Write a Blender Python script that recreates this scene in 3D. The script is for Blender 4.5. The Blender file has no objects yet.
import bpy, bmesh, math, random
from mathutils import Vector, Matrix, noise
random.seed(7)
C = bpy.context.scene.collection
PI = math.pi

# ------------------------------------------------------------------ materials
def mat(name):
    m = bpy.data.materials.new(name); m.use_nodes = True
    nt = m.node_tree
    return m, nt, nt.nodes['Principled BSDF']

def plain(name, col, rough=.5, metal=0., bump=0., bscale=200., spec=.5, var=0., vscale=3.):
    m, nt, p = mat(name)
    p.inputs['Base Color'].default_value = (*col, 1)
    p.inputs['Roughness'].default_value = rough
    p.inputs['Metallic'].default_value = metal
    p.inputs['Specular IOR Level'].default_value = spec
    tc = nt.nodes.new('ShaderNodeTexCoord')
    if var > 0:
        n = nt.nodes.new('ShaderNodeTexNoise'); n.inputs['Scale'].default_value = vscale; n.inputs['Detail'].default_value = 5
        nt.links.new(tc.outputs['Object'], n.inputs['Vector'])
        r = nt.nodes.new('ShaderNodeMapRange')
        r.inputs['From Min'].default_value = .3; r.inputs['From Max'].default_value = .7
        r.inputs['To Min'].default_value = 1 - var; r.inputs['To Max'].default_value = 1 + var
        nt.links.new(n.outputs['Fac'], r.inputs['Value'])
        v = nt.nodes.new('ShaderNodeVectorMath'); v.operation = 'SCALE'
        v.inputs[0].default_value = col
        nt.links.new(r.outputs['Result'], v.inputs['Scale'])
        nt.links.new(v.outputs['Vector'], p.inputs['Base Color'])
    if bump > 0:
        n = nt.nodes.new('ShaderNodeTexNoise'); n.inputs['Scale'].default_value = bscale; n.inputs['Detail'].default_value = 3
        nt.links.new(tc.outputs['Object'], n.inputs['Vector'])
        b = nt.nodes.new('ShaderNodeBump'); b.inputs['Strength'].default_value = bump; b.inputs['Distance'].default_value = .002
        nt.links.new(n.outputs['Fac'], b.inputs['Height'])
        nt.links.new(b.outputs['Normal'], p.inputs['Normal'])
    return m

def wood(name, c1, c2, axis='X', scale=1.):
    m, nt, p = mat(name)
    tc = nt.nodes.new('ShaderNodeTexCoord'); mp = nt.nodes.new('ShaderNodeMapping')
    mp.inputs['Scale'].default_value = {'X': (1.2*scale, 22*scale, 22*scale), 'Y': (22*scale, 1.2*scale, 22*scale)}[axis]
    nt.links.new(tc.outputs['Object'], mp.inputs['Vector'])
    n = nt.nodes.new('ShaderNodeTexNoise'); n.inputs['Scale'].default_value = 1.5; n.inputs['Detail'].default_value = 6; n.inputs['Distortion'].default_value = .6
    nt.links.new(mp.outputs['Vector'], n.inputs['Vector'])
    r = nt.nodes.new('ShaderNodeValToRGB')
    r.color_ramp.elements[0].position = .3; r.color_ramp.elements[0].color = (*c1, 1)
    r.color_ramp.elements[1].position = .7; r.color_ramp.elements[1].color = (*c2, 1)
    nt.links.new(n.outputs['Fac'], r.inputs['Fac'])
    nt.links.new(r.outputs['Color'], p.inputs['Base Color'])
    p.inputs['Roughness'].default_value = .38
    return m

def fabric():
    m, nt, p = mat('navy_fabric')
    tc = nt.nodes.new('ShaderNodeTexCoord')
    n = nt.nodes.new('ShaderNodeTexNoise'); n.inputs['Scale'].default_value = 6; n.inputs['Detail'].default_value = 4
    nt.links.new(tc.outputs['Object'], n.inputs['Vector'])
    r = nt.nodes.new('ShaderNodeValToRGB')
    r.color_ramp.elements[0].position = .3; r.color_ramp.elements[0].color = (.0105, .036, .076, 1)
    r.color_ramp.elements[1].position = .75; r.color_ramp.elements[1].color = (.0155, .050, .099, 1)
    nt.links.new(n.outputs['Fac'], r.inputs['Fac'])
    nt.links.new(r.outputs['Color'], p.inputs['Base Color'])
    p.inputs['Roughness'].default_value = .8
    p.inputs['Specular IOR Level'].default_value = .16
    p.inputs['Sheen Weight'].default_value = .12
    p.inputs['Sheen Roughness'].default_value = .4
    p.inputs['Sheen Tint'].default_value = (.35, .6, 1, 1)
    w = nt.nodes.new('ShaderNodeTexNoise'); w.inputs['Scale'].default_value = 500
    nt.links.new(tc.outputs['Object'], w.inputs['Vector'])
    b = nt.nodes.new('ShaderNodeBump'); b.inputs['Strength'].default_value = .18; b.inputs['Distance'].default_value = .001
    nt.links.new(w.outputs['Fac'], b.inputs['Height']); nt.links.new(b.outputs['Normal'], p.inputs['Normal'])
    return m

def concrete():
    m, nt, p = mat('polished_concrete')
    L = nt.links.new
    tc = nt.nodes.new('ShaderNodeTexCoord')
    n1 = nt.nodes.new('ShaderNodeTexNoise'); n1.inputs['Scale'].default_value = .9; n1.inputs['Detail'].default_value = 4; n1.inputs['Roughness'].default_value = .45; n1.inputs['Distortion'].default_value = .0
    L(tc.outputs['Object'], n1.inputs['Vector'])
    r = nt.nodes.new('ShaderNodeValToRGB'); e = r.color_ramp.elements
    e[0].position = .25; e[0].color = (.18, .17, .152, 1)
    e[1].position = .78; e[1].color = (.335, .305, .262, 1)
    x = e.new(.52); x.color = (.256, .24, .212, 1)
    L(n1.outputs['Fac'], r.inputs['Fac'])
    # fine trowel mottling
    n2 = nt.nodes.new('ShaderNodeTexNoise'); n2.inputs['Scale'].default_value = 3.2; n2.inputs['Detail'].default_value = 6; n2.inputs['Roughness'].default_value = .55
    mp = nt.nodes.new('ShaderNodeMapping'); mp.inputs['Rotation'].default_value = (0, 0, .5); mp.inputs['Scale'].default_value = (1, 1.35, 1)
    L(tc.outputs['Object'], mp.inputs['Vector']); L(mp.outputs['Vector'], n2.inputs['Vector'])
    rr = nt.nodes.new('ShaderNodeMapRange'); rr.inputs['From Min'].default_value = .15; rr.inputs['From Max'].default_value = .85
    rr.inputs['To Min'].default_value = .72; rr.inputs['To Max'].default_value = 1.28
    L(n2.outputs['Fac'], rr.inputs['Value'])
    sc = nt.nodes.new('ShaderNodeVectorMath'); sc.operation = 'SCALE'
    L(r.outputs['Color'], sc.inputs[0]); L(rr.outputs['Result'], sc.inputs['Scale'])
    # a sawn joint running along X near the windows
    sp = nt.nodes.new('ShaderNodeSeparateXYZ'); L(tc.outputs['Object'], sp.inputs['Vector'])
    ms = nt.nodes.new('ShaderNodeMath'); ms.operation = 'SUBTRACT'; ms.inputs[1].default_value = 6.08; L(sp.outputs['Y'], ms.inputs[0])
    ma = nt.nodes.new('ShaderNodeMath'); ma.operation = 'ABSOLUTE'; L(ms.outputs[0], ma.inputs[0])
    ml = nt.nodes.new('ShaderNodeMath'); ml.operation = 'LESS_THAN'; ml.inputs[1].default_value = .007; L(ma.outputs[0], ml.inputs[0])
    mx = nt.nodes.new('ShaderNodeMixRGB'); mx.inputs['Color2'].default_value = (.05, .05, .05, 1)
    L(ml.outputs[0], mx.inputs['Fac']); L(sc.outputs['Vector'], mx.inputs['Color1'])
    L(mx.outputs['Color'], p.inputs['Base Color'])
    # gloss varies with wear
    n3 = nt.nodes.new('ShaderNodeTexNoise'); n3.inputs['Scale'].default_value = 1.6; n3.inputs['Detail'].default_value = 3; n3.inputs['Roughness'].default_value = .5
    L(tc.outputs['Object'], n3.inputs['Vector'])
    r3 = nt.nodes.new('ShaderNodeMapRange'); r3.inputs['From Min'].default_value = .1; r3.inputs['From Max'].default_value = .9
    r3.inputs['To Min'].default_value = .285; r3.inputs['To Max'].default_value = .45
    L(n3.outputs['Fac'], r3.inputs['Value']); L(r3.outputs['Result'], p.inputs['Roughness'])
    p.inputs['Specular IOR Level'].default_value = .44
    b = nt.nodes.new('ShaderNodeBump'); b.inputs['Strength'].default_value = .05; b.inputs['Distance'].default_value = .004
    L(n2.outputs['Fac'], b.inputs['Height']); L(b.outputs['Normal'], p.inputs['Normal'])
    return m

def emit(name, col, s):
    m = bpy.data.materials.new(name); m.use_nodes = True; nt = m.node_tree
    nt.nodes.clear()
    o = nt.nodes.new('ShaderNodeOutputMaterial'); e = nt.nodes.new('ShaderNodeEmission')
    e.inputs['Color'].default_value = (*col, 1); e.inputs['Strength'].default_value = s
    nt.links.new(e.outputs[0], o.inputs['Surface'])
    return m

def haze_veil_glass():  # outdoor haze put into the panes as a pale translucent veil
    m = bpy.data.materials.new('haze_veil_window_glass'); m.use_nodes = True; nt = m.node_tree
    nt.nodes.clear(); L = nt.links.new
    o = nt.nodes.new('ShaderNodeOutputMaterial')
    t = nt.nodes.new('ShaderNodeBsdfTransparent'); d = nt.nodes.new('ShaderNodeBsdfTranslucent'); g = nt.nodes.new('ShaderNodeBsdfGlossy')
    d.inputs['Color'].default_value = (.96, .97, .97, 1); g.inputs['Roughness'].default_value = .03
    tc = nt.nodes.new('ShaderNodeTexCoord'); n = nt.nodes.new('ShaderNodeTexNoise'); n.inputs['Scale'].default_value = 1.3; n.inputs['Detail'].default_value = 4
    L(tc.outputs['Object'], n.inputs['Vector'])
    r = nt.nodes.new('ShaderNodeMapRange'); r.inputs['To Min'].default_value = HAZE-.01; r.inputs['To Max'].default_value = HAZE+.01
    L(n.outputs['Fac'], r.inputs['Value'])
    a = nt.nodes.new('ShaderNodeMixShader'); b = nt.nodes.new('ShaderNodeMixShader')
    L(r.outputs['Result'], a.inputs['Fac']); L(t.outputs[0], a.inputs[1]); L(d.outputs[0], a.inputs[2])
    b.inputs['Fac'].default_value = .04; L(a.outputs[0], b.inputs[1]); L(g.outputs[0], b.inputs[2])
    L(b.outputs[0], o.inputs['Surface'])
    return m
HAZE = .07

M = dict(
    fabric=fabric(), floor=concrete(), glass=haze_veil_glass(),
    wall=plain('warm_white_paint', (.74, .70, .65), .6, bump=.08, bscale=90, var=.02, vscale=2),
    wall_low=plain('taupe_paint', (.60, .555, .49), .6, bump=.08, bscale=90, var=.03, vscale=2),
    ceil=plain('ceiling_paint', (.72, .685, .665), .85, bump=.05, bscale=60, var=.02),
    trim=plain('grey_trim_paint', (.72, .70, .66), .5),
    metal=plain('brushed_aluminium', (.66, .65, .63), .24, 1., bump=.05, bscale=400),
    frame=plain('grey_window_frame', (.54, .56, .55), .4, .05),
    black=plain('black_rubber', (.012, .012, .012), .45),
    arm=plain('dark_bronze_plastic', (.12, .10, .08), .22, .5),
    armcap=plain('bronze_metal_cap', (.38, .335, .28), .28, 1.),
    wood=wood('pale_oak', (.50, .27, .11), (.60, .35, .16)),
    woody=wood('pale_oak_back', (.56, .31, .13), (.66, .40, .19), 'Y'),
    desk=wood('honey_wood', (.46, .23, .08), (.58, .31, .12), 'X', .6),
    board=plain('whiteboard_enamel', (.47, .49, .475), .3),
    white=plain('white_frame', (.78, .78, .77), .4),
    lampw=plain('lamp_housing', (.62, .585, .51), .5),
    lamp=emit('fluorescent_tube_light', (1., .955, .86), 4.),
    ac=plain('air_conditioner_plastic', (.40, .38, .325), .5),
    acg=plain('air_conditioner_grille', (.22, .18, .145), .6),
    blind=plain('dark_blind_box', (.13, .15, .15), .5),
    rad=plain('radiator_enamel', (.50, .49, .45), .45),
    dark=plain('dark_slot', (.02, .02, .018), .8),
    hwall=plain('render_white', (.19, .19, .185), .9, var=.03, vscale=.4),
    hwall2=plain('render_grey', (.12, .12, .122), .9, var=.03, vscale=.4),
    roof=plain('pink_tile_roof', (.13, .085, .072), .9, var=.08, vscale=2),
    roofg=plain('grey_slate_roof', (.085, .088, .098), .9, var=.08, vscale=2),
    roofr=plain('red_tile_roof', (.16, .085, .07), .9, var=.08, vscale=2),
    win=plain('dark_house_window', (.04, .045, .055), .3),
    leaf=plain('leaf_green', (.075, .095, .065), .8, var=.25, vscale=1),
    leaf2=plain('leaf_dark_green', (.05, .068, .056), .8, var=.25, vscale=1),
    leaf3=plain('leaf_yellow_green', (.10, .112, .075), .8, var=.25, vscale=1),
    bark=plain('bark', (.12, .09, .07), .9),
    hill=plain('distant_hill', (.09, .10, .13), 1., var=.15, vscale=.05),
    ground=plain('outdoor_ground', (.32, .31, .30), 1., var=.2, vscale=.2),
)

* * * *

_Prompt_: Print from the first line through the line that contains "PI = math.pi", please, including both, and leave out every line outside that stretch.

_The answer_:
Write a Blender Python script that recreates this scene in 3D. The script is for Blender 4.5. The Blender file has no objects yet.
import bpy, bmesh, math, random
from mathutils import Vector, Matrix, noise
random.seed(7)
C = bpy.context.scene.collection
PI = math.pi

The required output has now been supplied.